- Objective:
Below is a listing. Gather each line of it that contains "empty".

- Exercise material:

━━━━━━━━

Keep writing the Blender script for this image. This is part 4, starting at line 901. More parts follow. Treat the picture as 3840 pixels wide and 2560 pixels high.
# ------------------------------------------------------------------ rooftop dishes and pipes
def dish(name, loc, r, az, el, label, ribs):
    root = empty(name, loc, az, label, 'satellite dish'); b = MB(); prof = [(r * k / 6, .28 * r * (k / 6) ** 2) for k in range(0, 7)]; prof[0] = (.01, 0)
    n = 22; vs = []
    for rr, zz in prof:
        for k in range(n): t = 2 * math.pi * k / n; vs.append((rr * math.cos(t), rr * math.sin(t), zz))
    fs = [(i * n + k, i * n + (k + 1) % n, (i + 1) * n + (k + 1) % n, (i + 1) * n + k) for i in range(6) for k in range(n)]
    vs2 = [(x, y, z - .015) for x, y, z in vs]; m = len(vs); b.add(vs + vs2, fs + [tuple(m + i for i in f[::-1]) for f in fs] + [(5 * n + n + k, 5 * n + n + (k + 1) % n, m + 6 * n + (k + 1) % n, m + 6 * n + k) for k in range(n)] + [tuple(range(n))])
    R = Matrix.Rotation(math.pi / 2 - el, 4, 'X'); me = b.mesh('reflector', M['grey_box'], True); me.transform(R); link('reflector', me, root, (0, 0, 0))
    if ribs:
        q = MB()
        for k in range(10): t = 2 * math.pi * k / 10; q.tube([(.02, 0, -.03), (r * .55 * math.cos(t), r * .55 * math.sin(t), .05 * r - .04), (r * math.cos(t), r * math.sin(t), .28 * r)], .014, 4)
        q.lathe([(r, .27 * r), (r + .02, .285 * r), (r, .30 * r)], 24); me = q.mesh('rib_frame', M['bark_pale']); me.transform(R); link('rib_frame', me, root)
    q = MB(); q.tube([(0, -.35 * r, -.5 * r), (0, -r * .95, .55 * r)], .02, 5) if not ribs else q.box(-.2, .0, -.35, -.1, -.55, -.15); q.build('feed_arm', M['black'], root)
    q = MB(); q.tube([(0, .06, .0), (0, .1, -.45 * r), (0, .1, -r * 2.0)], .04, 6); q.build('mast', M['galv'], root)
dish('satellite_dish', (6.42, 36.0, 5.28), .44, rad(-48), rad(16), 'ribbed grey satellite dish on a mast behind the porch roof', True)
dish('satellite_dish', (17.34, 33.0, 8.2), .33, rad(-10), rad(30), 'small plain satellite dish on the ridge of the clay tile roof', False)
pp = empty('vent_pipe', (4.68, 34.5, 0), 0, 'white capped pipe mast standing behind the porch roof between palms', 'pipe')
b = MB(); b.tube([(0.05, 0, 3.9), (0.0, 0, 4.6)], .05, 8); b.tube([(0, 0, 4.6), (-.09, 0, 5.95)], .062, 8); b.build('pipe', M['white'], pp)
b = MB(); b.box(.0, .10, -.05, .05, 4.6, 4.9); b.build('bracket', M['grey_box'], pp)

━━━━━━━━

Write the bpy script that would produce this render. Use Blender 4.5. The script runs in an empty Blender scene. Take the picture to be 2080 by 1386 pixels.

━━━━━━━━

- Result of this task:
    root = empty(name, loc, az, label, 'satellite dish'); b = MB(); prof = [(r * k / 6, .28 * r * (k / 6) ** 2) for k in range(0, 7)]; prof[0] = (.01, 0)
pp = empty('vent_pipe', (4.68, 34.5, 0), 0, 'white capped pipe mast standing behind the porch roof between palms', 'pipe')
Write the bpy script that would produce this render. Use Blender 4.5. The script runs in an empty Blender scene. Take the picture to be 2080 by 1386 pixels.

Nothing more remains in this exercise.